*THE TASK*: Go through the lines below. Copy those with "script".
------ DATA EXCERPTS ------
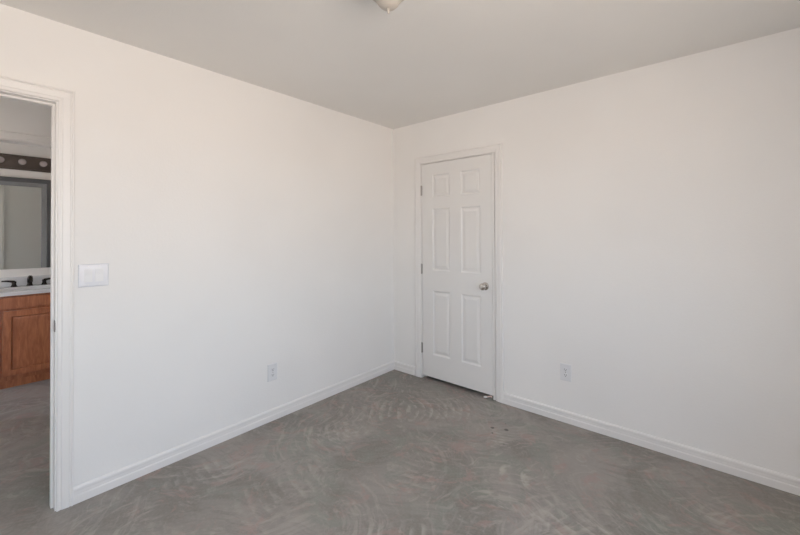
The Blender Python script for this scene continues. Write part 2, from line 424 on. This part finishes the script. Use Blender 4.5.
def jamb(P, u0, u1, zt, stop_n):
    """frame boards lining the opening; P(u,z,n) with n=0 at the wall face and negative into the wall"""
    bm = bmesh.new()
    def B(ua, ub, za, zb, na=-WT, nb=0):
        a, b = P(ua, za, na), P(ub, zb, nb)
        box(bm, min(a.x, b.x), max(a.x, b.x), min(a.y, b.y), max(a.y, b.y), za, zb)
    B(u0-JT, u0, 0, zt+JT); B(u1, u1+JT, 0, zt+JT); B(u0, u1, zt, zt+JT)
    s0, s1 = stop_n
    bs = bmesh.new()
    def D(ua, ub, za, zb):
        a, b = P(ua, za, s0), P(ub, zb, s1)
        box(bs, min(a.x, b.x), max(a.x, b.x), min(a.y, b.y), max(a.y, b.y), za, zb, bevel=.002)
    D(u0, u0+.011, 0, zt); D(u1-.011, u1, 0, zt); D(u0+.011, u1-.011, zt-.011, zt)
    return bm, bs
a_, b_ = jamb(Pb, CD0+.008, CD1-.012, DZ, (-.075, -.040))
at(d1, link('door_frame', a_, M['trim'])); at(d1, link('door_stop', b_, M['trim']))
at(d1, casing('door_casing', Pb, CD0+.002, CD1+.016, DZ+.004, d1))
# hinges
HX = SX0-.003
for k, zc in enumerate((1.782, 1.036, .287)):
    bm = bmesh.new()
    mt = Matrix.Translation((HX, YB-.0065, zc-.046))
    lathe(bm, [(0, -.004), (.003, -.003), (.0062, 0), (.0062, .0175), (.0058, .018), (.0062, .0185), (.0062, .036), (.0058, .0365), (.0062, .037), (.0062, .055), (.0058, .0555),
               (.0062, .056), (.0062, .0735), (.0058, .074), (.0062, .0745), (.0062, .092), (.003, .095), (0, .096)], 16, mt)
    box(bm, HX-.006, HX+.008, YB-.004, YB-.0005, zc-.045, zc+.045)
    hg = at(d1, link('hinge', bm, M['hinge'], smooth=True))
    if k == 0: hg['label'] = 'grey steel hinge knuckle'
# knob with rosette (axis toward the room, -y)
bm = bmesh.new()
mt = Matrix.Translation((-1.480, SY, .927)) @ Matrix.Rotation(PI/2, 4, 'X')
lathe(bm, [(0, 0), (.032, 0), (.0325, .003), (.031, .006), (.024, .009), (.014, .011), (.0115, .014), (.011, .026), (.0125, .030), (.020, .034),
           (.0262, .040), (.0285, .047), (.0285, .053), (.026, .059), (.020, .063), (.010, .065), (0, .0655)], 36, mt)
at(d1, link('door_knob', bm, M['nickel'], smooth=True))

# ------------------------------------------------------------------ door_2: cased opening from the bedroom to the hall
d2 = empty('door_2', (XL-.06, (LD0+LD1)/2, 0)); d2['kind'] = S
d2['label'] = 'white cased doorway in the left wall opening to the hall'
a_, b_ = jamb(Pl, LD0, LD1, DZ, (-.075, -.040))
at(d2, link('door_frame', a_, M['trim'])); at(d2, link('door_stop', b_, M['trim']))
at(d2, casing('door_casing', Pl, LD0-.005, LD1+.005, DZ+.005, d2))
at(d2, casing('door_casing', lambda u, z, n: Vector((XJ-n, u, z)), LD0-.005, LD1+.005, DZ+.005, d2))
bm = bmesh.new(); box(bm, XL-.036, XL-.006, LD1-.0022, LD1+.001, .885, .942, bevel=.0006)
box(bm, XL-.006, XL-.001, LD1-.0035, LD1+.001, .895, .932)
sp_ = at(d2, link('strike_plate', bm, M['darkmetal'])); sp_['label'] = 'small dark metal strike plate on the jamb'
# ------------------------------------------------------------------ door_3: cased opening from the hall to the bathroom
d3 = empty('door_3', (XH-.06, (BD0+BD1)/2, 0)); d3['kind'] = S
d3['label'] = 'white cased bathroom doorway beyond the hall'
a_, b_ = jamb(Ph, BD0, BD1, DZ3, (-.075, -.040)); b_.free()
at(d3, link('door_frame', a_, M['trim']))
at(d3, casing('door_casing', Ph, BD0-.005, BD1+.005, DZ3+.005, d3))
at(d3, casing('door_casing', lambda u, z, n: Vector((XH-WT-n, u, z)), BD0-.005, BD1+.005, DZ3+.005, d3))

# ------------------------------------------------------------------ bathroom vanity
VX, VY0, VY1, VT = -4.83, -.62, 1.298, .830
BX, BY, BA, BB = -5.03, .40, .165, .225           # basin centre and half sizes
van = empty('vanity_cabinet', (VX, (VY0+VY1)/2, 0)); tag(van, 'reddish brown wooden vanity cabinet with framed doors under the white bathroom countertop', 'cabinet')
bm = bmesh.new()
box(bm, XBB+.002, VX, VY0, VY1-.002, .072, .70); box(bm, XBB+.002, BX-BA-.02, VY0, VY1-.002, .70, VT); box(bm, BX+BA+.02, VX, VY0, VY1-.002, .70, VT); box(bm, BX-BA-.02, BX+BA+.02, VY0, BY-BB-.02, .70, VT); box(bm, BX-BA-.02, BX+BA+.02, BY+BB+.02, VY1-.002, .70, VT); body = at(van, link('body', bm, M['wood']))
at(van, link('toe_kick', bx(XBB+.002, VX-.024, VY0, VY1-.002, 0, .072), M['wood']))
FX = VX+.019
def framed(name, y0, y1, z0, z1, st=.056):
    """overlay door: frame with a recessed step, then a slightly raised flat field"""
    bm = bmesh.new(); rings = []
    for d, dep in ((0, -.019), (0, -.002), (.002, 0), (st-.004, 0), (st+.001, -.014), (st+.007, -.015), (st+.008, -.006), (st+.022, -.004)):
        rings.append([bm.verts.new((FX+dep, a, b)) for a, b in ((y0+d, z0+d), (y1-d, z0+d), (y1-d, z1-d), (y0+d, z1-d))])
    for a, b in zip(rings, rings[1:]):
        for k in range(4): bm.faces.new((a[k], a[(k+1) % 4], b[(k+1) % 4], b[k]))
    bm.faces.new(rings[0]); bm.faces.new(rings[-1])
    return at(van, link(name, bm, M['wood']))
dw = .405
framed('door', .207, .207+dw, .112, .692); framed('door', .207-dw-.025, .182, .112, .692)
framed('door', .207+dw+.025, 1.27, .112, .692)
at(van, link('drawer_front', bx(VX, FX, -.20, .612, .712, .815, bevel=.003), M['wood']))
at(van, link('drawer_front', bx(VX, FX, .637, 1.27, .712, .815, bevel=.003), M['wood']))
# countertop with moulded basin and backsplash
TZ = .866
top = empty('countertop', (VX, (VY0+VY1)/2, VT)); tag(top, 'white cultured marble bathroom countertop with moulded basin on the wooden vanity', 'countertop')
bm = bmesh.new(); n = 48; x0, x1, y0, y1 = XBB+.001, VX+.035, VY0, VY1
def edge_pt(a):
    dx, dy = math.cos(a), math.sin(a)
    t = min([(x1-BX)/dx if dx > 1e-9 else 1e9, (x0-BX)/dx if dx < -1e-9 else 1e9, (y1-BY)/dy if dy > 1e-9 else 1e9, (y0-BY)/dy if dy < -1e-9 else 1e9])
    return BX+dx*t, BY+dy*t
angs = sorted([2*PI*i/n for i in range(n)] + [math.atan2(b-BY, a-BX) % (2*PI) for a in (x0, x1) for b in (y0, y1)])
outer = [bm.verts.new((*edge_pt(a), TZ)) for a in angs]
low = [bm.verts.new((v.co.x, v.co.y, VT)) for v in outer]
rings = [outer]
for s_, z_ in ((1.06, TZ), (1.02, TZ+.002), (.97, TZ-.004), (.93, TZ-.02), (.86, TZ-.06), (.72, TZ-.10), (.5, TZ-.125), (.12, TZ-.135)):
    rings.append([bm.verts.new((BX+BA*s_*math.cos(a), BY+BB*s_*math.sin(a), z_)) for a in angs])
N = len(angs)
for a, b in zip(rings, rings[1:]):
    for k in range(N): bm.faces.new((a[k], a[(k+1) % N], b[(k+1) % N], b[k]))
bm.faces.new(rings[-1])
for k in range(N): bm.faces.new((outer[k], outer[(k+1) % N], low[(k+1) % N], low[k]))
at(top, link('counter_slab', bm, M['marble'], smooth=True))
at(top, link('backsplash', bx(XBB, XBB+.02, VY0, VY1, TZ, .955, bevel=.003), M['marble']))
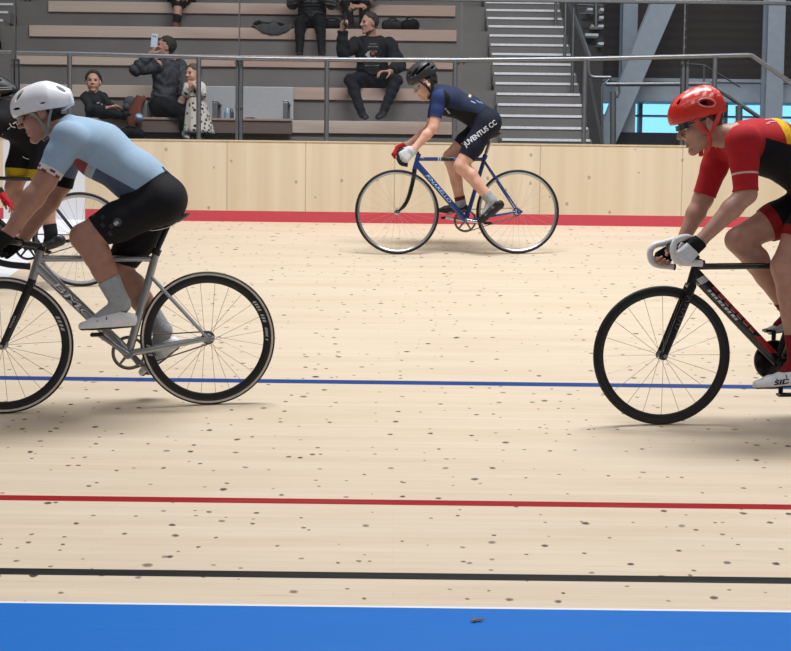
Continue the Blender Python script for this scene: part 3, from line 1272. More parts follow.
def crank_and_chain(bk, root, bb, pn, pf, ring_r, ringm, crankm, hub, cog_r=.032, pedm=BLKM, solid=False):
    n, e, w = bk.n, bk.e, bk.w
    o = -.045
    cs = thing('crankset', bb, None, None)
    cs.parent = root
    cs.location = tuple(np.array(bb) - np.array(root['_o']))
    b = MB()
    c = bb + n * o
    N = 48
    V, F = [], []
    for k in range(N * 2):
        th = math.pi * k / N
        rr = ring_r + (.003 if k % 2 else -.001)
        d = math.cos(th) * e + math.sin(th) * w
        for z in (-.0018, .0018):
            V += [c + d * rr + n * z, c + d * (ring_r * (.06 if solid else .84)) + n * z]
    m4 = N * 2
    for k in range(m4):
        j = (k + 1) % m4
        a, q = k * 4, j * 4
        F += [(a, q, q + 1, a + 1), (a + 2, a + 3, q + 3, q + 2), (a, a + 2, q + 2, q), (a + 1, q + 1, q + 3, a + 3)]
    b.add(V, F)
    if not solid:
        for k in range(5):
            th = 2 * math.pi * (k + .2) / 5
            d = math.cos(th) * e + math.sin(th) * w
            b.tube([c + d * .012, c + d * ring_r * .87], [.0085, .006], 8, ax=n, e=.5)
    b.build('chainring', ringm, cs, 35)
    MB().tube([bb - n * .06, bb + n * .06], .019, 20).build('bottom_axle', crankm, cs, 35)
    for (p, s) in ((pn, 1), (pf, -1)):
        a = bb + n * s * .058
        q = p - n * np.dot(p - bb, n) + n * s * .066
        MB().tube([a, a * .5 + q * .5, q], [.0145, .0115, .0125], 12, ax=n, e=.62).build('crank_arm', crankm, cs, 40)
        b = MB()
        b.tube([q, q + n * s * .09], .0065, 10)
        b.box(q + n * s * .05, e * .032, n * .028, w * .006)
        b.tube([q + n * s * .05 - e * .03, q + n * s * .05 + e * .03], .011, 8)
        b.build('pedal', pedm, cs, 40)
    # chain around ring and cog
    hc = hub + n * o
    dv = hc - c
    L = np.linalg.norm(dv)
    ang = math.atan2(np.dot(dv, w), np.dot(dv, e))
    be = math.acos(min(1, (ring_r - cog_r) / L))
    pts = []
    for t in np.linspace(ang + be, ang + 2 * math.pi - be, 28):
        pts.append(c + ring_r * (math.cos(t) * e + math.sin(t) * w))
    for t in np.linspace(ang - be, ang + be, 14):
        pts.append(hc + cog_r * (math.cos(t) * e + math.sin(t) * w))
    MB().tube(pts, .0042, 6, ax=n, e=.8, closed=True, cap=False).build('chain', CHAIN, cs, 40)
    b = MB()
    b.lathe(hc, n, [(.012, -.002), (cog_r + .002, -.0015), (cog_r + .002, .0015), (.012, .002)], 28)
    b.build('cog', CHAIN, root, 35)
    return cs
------
*EXERCISE RESPONSE*:
The Blender Python script for this scene continues. Write part 2, from line 424 on. This part finishes the script. Use Blender 4.5.
Continue the Blender Python script for this scene: part 3, from line 1272. More parts follow.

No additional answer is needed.